---- Available data

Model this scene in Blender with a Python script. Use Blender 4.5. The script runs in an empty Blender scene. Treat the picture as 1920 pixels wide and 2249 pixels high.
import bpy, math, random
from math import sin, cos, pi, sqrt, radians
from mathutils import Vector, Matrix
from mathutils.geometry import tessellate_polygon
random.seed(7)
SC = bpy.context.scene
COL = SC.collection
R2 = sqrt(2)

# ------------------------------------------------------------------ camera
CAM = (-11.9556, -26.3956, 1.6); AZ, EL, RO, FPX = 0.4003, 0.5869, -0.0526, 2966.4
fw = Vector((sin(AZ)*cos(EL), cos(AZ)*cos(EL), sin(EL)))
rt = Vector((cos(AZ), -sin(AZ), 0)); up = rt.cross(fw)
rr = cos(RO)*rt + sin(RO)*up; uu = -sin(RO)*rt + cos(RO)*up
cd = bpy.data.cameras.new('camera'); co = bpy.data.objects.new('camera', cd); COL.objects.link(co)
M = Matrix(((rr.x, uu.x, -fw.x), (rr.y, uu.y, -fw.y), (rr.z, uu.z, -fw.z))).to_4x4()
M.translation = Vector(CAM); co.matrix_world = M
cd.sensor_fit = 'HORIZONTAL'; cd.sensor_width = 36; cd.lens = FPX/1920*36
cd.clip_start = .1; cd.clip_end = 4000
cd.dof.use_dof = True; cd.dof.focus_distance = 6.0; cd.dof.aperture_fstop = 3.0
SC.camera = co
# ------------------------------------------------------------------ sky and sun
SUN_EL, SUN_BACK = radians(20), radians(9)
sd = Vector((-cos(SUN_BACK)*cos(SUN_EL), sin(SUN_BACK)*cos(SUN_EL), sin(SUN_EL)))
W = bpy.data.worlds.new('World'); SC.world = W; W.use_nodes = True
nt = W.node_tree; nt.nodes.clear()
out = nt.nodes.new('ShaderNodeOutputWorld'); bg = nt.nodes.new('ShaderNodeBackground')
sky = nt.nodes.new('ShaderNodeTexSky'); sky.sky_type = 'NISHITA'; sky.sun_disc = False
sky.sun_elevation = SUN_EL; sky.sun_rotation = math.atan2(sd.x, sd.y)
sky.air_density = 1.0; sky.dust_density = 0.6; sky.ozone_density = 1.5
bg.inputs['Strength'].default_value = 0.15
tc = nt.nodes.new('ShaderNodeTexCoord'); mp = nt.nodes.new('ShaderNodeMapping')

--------

Please write out the material word for word from its first line through the line holding "R2 = sqrt(2)", including both, and no line past it.

Model this scene in Blender with a Python script. Use Blender 4.5. The script runs in an empty Blender scene. Treat the picture as 1920 pixels wide and 2249 pixels high.
import bpy, math, random
from math import sin, cos, pi, sqrt, radians
from mathutils import Vector, Matrix
from mathutils.geometry import tessellate_polygon
random.seed(7)
SC = bpy.context.scene
COL = SC.collection
R2 = sqrt(2)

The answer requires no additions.